# [Problem statement]
Leave out the images; return the rest of the data exactly.
** start **
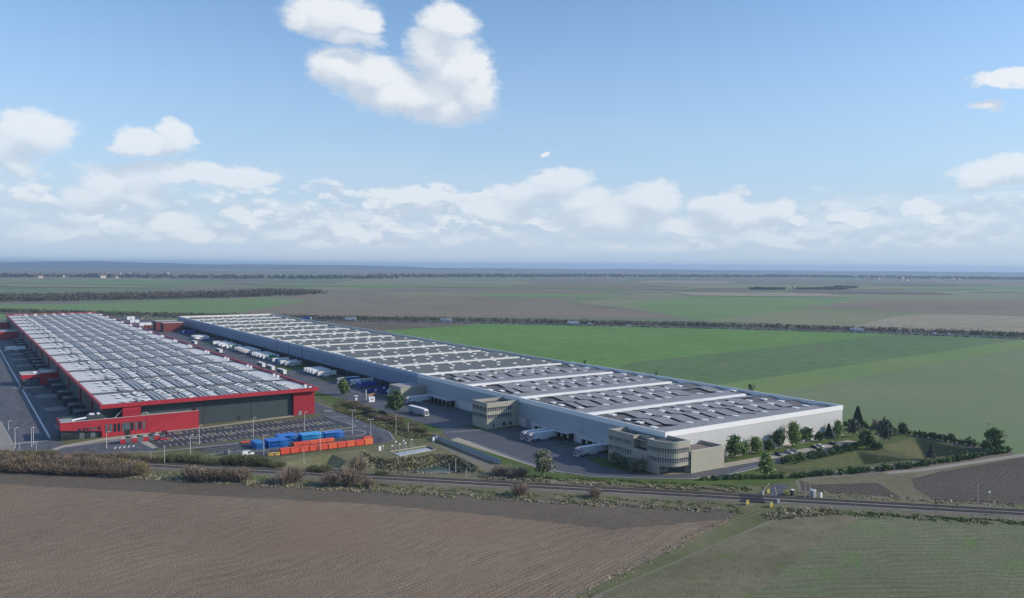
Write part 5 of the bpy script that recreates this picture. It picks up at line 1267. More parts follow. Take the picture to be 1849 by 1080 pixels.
for i, (px, pb, pt_) in enumerate(((714.5, 812, 797.5), (728.5, 809.5, 795.5), (732, 811, 800), (743, 806.5, 793.8), (721.5, 814.5, 802.5), (707.8, 813.5, 805))):
    post(px, pb, pt_, ('white globe lamp behind the pale pond, ' + ('leftmost but one', 'second tallest', 'short one in the middle', 'rightmost', 'low one before the others', 'leftmost and lowest')[i]), 'globe', 'globe lamps behind the pale pond')
post(273, 575, 562, 'floodlight mast with white board beyond the red warehouse', 'lamp', 'masts beyond the red warehouse'); post(164, 566, 556, 'white mast at the far corner of the red warehouse', 'lamp', 'masts beyond the red warehouse')
for i, (px, py) in enumerate(((720, 811), (734, 808.5), (748, 807))):
    x, y = g(px, py); t = thing('curved_pipe', ('leftmost', 'middle', 'rightmost')[i]+' of three bent pipes dipping into the pale pond', 'pipe', (x, y, 0), 'bent pipes at the pale pond')
    mb = MB(); P = [(x-1.8+k*.5, y+.8-k*.25, 2.1-.11*k*k) for k in range(6)]
    for a, b in zip(P[:-1], P[1:]): mb.tube(a, b, .1, n=6)
    mb.tube((x-1.8, y+.8, 0), (x-1.8, y+.8, 2.1), .1); mb.build('pipe_run', m_galv, t)
for px, py, l in ((685.5, 813.5, 'small white cabinet on the grass left of the pale pond'), (782.5, 797, 'white cabinet at the head of the grey panel fence')):
    x, y = g(px, py); t = thing('cabinet', l, 'cabinet', (x, y, 0)); mb = MB(); mb.box(x-.5, x+.5, y-.4, y+.4, 0, 1.9); mb.build('cabinet_body', m_white, t); mb = MB(); mb.box(x-.55, x+.55, y-.45, y+.45, 1.91, 2.0); mb.build('cabinet_cap', m_galv, t)
    mb = MB(); mb.tube((x+1.6, y, 0), (x+1.6, y, 1.6), .05); mb.box(x+1.3, x+1.9, y-.06, y-.02, 1.6, 2.1); mb.build('sign_plate', m_white, t)
# grey panel fence
fa, fb = g(782, 792), g(904, 839); fd = Vector((fb[0]-fa[0], fb[1]-fa[1])); fl = fd.length; fd.normalize(); fn = Vector((-fd.y, fd.x))*.04
t = thing('panel_fence', 'grey panel fence running between the basin and the green verge', 'fence', (*fa, 0)); m_fp = M('fence_panel_grey', (.33, .37, .43), rough=.45, var=.08)
n = 24
for k in range(n+1):
    p = Vector(fa)+fd*fl*k/n; mb = MB(); mb.box(p.x-.07, p.x+.07, p.y-.07, p.y+.07, 0, 2.3); mb.build('fence_post', m_dark, t)
for k in range(n):
    p = Vector(fa)+fd*(fl*k/n+.1); q = Vector(fa)+fd*(fl*(k+1)/n-.1); mb = MB(); mb.prism([tuple(p+fn), tuple(q+fn), tuple(q-fn), tuple(p-fn)], .12, 2.15); mb.build('fence_panel', m_fp, t)
def wire_fence(pts, step, h, label, mat=m_wood, rail=True):
    t = thing('wire_fence', label, 'fence', (*pts[0], 0)); p0 = None; q = 0
    for a, b in zip(pts[:-1], pts[1:]):
        a = Vector(a); b = Vector(b); L_ = (b-a).length; n = max(1, int(L_/step))
        for k in range(n):
            p = a+(b-a)*k/n
            if p0 is None:
                mb = MB(); mb.tube((*pts[0], 0), (*pts[0], h), .08, n=5); p0 = mb.build('fence_post', mat, t)
            else: c = share(t, p0); c.location = (p.x-pts[0][0], p.y-pts[0][1], 0)
        if rail:
            mb = MB()
            for z in (.5*h, .95*h): mb.tube((a.x, a.y, z), (b.x, b.y, z), .022, n=3)
            mb.build('wire', m_galv, t)
wire_fence([RLn(96, 10.5), RLn(125, 12.6), RLn(170, 12.6)], 3.2, 1.7, 'wire fence on thin posts between the basins and the railway')
wire_fence([RLn(240, -11.5), RLn(330, -13)], 4, 1.3, 'low wire fence between the railway and the right hand field')
# level crossing
m_yb = M('crossing_yellow', (.42, .36, .07), rough=.6); m_orange = M('crossing_orange', (.42, .2, .06), rough=.5)
xr = [g(1320+a/9.245, 850+b/9.245) for a, b in ((480, 545), (700, 545), (830, 430), (880, 330), (1000, 235), (700, 225), (640, 330), (560, 440))]
sheet('crossing_road', xr, m_asph, 4, world=True)
sheet('service_track', [g(1366, 877), g(1437, 872.5), g(1487, 872), g(1480, 877), g(1415, 884), g(1395, 886)], m_asph, 3)
mb = MB(); a, b, c, d = along(104.6, -4.6), along(112.4, -4.6), along(112.4, 4.6), along(104.6, 4.6)
mb.prism([a, b, c, d], 0, .46); o = struct(mb.build('crossing_deck', m_asph_dark))
def barrier(px, py, tip, label, ang):
    x, y = g(px, py); t = thing('crossing_barrier', label, 'barrier', (x, y, 0), 'level crossing barriers')
    mb = MB(); mb.box(x-.45, x+.45, y-.35, y+.35, 0, 1.3); mb.build('barrier_motor', m_galv, t)
    mb = MB(); e = (x+tip[0], y+tip[1], 1.2+tip[2]); mb.tube((x, y, 1.2), e, .13, .09, n=6); ar = mb.build('barrier_arm', m_white, t)
    A, B = Vector((x, y, 1.2)), Vector(e)
    for k in range(1, 5):
        mb = MB(); mb.tube(A+(B-A)*(k/5.2), A+(B-A)*(k/5.2+.07), .15, .14, n=6); mb.build('arm_band', m_tail, ar)
    mb = MB(); mb.tube((x, y, 0), (x, y, 2.4), .09); mb.box(x-.3, x+.3, y-.12, y+.1, 2.0, 2.9); mb.build('warning_light', m_dark, t)
barrier(1404.5, 909, (-.6, .8, 4.2), 'raised white barrier arm on the near side of the level crossing', 0)
barrier(1377, 893.5, (2.6, -.6, 2.6), 'half lowered white barrier arm on the far side of the level crossing', 0)
for i, (px, py, lab, c) in enumerate(((1351.5, 912, 'yellow guard panel at the near left corner of the crossing', m_yb), (1394.5, 916, 'yellow guard panel with orange face at the near right corner of the crossing', m_orange), (1389, 891.5, 'yellow guard panel at the far left corner of the crossing', m_yb), (1422, 894, 'yellow and orange guard panel at the far right corner of the crossing', m_orange))):
    x, y = g(px, py); t = thing('guard_panel', lab, 'barrier panel', (x, y, 0), 'yellow panels at the level crossing')
    mb = MB(); mb.box(x-1.2, x+.2, y-.06, y+.06, .25, 1.7); mb.build('panel', m_yb, t)
    mb = MB(); mb.prism([(x+.25, y-.06), (x+1.1, y+.7), (x+1.05, y+.8), (x+.22, y+.06)], .25, 1.5); mb.build('panel', c, t)
    for q in (-1.1, .2, 1.05):
        mb = MB(); mb.tube((x+q, y+(.75 if q > 1 else .12), 0), (x+q, y+(.75 if q > 1 else .12), 1.8), .06); mb.build('panel_post', m_galv, t)
    mb = MB(); mb.box(x-.7, x-.2, y+.3, y+.6, 0, 1.5); mb.build('relay_box', m_white if i in (0, 1) else m_dark, t)
x, y = g(1468, 897.5)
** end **
# [Reply to the exercise]
Write part 5 of the bpy script that recreates this picture. It picks up at line 1267. More parts follow. Take the picture to be 1849 by 1080 pixels.
for i, (px, pb, pt_) in enumerate(((714.5, 812, 797.5), (728.5, 809.5, 795.5), (732, 811, 800), (743, 806.5, 793.8), (721.5, 814.5, 802.5), (707.8, 813.5, 805))):
    post(px, pb, pt_, ('white globe lamp behind the pale pond, ' + ('leftmost but one', 'second tallest', 'short one in the middle', 'rightmost', 'low one before the others', 'leftmost and lowest')[i]), 'globe', 'globe lamps behind the pale pond')
post(273, 575, 562, 'floodlight mast with white board beyond the red warehouse', 'lamp', 'masts beyond the red warehouse'); post(164, 566, 556, 'white mast at the far corner of the red warehouse', 'lamp', 'masts beyond the red warehouse')
for i, (px, py) in enumerate(((720, 811), (734, 808.5), (748, 807))):
    x, y = g(px, py); t = thing('curved_pipe', ('leftmost', 'middle', 'rightmost')[i]+' of three bent pipes dipping into the pale pond', 'pipe', (x, y, 0), 'bent pipes at the pale pond')
    mb = MB(); P = [(x-1.8+k*.5, y+.8-k*.25, 2.1-.11*k*k) for k in range(6)]
    for a, b in zip(P[:-1], P[1:]): mb.tube(a, b, .1, n=6)
    mb.tube((x-1.8, y+.8, 0), (x-1.8, y+.8, 2.1), .1); mb.build('pipe_run', m_galv, t)
for px, py, l in ((685.5, 813.5, 'small white cabinet on the grass left of the pale pond'), (782.5, 797, 'white cabinet at the head of the grey panel fence')):
    x, y = g(px, py); t = thing('cabinet', l, 'cabinet', (x, y, 0)); mb = MB(); mb.box(x-.5, x+.5, y-.4, y+.4, 0, 1.9); mb.build('cabinet_body', m_white, t); mb = MB(); mb.box(x-.55, x+.55, y-.45, y+.45, 1.91, 2.0); mb.build('cabinet_cap', m_galv, t)
    mb = MB(); mb.tube((x+1.6, y, 0), (x+1.6, y, 1.6), .05); mb.box(x+1.3, x+1.9, y-.06, y-.02, 1.6, 2.1); mb.build('sign_plate', m_white, t)
# grey panel fence
fa, fb = g(782, 792), g(904, 839); fd = Vector((fb[0]-fa[0], fb[1]-fa[1])); fl = fd.length; fd.normalize(); fn = Vector((-fd.y, fd.x))*.04
t = thing('panel_fence', 'grey panel fence running between the basin and the green verge', 'fence', (*fa, 0)); m_fp = M('fence_panel_grey', (.33, .37, .43), rough=.45, var=.08)
n = 24
for k in range(n+1):
    p = Vector(fa)+fd*fl*k/n; mb = MB(); mb.box(p.x-.07, p.x+.07, p.y-.07, p.y+.07, 0, 2.3); mb.build('fence_post', m_dark, t)
for k in range(n):
    p = Vector(fa)+fd*(fl*k/n+.1); q = Vector(fa)+fd*(fl*(k+1)/n-.1); mb = MB(); mb.prism([tuple(p+fn), tuple(q+fn), tuple(q-fn), tuple(p-fn)], .12, 2.15); mb.build('fence_panel', m_fp, t)
def wire_fence(pts, step, h, label, mat=m_wood, rail=True):
    t = thing('wire_fence', label, 'fence', (*pts[0], 0)); p0 = None; q = 0
    for a, b in zip(pts[:-1], pts[1:]):
        a = Vector(a); b = Vector(b); L_ = (b-a).length; n = max(1, int(L_/step))
        for k in range(n):
            p = a+(b-a)*k/n
            if p0 is None:
                mb = MB(); mb.tube((*pts[0], 0), (*pts[0], h), .08, n=5); p0 = mb.build('fence_post', mat, t)
            else: c = share(t, p0); c.location = (p.x-pts[0][0], p.y-pts[0][1], 0)
        if rail:
            mb = MB()
            for z in (.5*h, .95*h): mb.tube((a.x, a.y, z), (b.x, b.y, z), .022, n=3)
            mb.build('wire', m_galv, t)
wire_fence([RLn(96, 10.5), RLn(125, 12.6), RLn(170, 12.6)], 3.2, 1.7, 'wire fence on thin posts between the basins and the railway')
wire_fence([RLn(240, -11.5), RLn(330, -13)], 4, 1.3, 'low wire fence between the railway and the right hand field')
# level crossing
m_yb = M('crossing_yellow', (.42, .36, .07), rough=.6); m_orange = M('crossing_orange', (.42, .2, .06), rough=.5)
xr = [g(1320+a/9.245, 850+b/9.245) for a, b in ((480, 545), (700, 545), (830, 430), (880, 330), (1000, 235), (700, 225), (640, 330), (560, 440))]
sheet('crossing_road', xr, m_asph, 4, world=True)
sheet('service_track', [g(1366, 877), g(1437, 872.5), g(1487, 872), g(1480, 877), g(1415, 884), g(1395, 886)], m_asph, 3)
mb = MB(); a, b, c, d = along(104.6, -4.6), along(112.4, -4.6), along(112.4, 4.6), along(104.6, 4.6)
mb.prism([a, b, c, d], 0, .46); o = struct(mb.build('crossing_deck', m_asph_dark))
def barrier(px, py, tip, label, ang):
    x, y = g(px, py); t = thing('crossing_barrier', label, 'barrier', (x, y, 0), 'level crossing barriers')
    mb = MB(); mb.box(x-.45, x+.45, y-.35, y+.35, 0, 1.3); mb.build('barrier_motor', m_galv, t)
    mb = MB(); e = (x+tip[0], y+tip[1], 1.2+tip[2]); mb.tube((x, y, 1.2), e, .13, .09, n=6); ar = mb.build('barrier_arm', m_white, t)
    A, B = Vector((x, y, 1.2)), Vector(e)
    for k in range(1, 5):
        mb = MB(); mb.tube(A+(B-A)*(k/5.2), A+(B-A)*(k/5.2+.07), .15, .14, n=6); mb.build('arm_band', m_tail, ar)
    mb = MB(); mb.tube((x, y, 0), (x, y, 2.4), .09); mb.box(x-.3, x+.3, y-.12, y+.1, 2.0, 2.9); mb.build('warning_light', m_dark, t)
barrier(1404.5, 909, (-.6, .8, 4.2), 'raised white barrier arm on the near side of the level crossing', 0)
barrier(1377, 893.5, (2.6, -.6, 2.6), 'half lowered white barrier arm on the far side of the level crossing', 0)
for i, (px, py, lab, c) in enumerate(((1351.5, 912, 'yellow guard panel at the near left corner of the crossing', m_yb), (1394.5, 916, 'yellow guard panel with orange face at the near right corner of the crossing', m_orange), (1389, 891.5, 'yellow guard panel at the far left corner of the crossing', m_yb), (1422, 894, 'yellow and orange guard panel at the far right corner of the crossing', m_orange))):
    x, y = g(px, py); t = thing('guard_panel', lab, 'barrier panel', (x, y, 0), 'yellow panels at the level crossing')
    mb = MB(); mb.box(x-1.2, x+.2, y-.06, y+.06, .25, 1.7); mb.build('panel', m_yb, t)
    mb = MB(); mb.prism([(x+.25, y-.06), (x+1.1, y+.7), (x+1.05, y+.8), (x+.22, y+.06)], .25, 1.5); mb.build('panel', c, t)
    for q in (-1.1, .2, 1.05):
        mb = MB(); mb.tube((x+q, y+(.75 if q > 1 else .12), 0), (x+q, y+(.75 if q > 1 else .12), 1.8), .06); mb.build('panel_post', m_galv, t)
    mb = MB(); mb.box(x-.7, x-.2, y+.3, y+.6, 0, 1.5); mb.build('relay_box', m_white if i in (0, 1) else m_dark, t)
x, y = g(1468, 897.5)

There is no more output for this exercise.